By Reid Collins on 3.19.02 @ 12:02AM
Whether in the Yates case or the pedophilia scandal, our tendency is to look away from evil, hope for an easy fix, and ignore what doing good requires.
The verdict in the Andrea Yates case has rubbed relativism the
wrong way, reverting as it seems to do to a simpler rule of
determining legal responsibility when insanity pleas are raised.
The old M'Naughten Rule: did the defendant know what he was doing,
the nature and quality of his act, and could he distinguish between
right and wrong at the time of the offense. It's been around since
1843. Attempts have been made to parse it, dilute it, pervert it,
but by and large it speaks to what juries comprehend in reflection
of their life experience.
There is the "irresistible impulse" defense, one that the Court
of Appeals of the District of Columbia found irresistible in 1954
in the Durham case, but which the same court junked in 1972 in
favor of the simpler test embedded in the model penal code.
But none of this counts with the average pundit, or the street,
which has determined that Mrs. Yates should not be held accountable
simply because of the horror of the crime, its multiplicity.
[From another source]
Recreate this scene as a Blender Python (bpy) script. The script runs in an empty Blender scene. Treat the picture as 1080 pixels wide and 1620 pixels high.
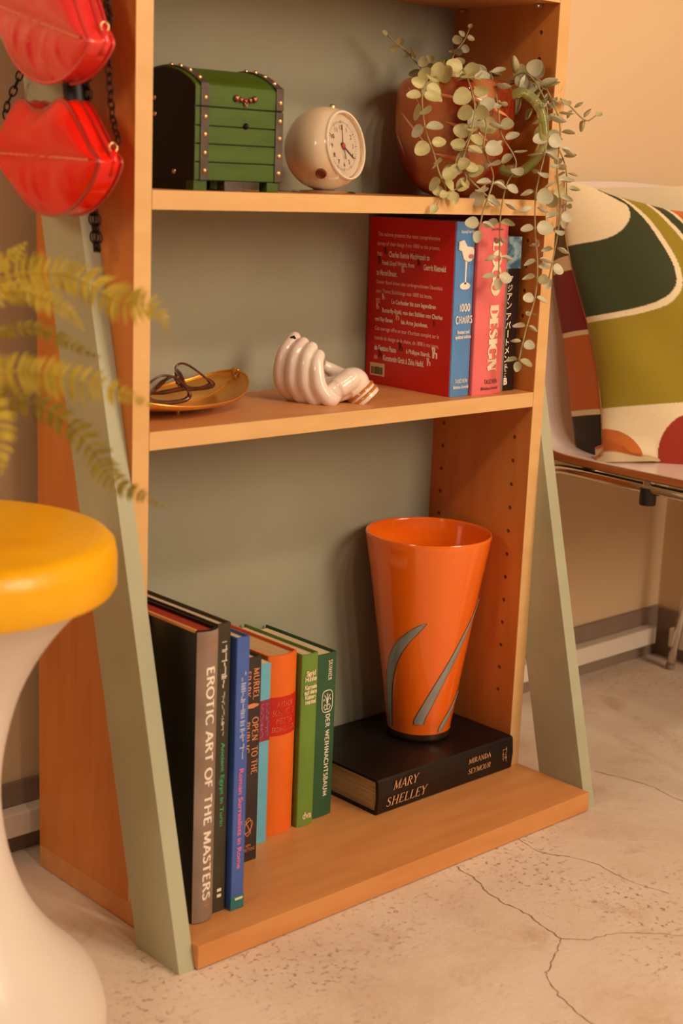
import bpy, bmesh, math, random
from mathutils import Vector as V, Matrix
random.seed(7)
C = bpy.context.scene.collection
S = bpy.context.scene
PI = math.pi

# ---------------------------------------------------------------- camera, world, lights, exposure
RT = V((0.73397987, -0.6780499, 0.03949149)).normalized()
FW = V((0.66807837, 0.71046077, -0.22117139)).normalized()
UP = RT.cross(FW).normalized()
CAMLOC = V((-0.80275, -1.11866, 0.73463))
cd = bpy.data.cameras.new('camera')
cam = bpy.data.objects.new('camera', cd)
C.objects.link(cam)
rot = Matrix((RT, UP, -FW)).transposed()
cam.matrix_world = Matrix.Translation(CAMLOC) @ rot.to_4x4()
cd.sensor_fit = 'VERTICAL'
cd.sensor_height = 36.0
cd.sensor_width = 24.0
cd.lens = 2363.1 / 1620 * 36
cd.clip_start = 0.05
cd.dof.use_dof = True
cd.dof.focus_distance = 1.69
cd.dof.aperture_fstop = 6.0
S.camera = cam

w = bpy.data.worlds.new('world')
S.world = w
w.use_nodes = True
wb = w.node_tree.nodes['Background']
wb.inputs['Color'].default_value = (1.0, 0.76, 0.55, 1)
wb.inputs['Strength'].default_value = 0.14

def area(loc, target, size, energy, col):
    d = bpy.data.lights.new('area_light', 'AREA')
    d.shape = 'DISK'
    d.size = size
    d.energy = energy
    d.color = col
    o = bpy.data.objects.new('unseen_lamp', d)
    C.objects.link(o)
    o.location = loc
    o.rotation_euler = (V(target) - V(loc)).to_track_quat('-Z', 'Y').to_euler()
    return o
WARM = (1.0, 0.80, 0.585)
area((0.95, -2.35, 1.50), (0.40, 0.0, 0.40), 1.3, 47, WARM)  # broad unseen key light from the front right, below ceiling height
area((-1.9, -0.55, 1.35), (0.0, 0.05, 0.6), 0.5, 7.5, WARM)  # unseen light added at left for the bags' gloss and left-facing sides
for p in ((-0.25, -1.25, 1.95), (0.05, -1.30, 1.95), (0.35, -1.36, 1.95)):
    area(p, (0.35, 0.0, 0.5), 0.09, 3.4, WARM)

S.view_settings.view_transform = 'Standard'
S.view_settings.look = 'None'
S.view_settings.gamma = 1
S.view_settings.use_curve_mapping = False
S.view_settings.exposure = 0.22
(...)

We are
still likely to be transported into the wood of the modern alienist
who can find diminished capacity, irresistible impulse,
uncontrollable impulse, automatism, or a dozen variations of the
theme to excuse culpability. This is our millennium mission: to
avoid culpability. To stand naked in the world and cry, "Here am I,
Lord, a sinner -- but that guy over there made me do it." To
somehow find Andrea Yates innocent of crime, a victim of other
unseen impulses, would make us all feel better, knowing as we would
then that no one is really capable of such horror without the
intervention of another force. We are all really okay, now, aren't
we?
So it is that Roman Catholics are now treated to the posit:
celibacy for the priesthood may be a bad thing. The wellspring
here, the exposure of widespread pedophilia among those who have
taken a vow of celibacy in dedicating themselves to the love and
service of Christ. An editorial in the "Pilot," the official
newspaper of the Boston Archdiocese, suggests the church must
acknowledge the question of whether to drop the celibacy
requirement for priests. The editorial seems simply to ruminate out
loud on the question, not to take a stand, which would be a
challenge to Rome.
Missing from that sectarian argument is a matter of law and
fact. Who is suggesting that marriage is a cure for pedophilia?
This current curse of the Church is not priestly philandering with
adult parishioners. What is appalling and what is costing is the
admitted abuse of children, young boys who, in some cases, grow to
knowledgeable adulthood before the statute of limitations has run.
It is not a matter of celibacy but of law, God's and man's.
But again, the desire for unaccountability drives the argument.
Marry them off, sanction the relief of their prostates and testes,
and again we will have avoided the need to acknowledge another
covenant broken. After all, wasn't it found years ago that
abstinence from the consumption of red meat on one day a week was
too great a burden for the laity?
If there is any balm to be found it must lie in an appreciation
of the good. A decent respect for those who labor on under heavy
burdens, more acknowledgment of the woman who struggles to meet the
responsibilities of a large family, encouragement and insight from
those near her. And a new regard for men who take on in a world
teeming with the trappings of indulgence the self-denial required
by their Church in the salvation of souls.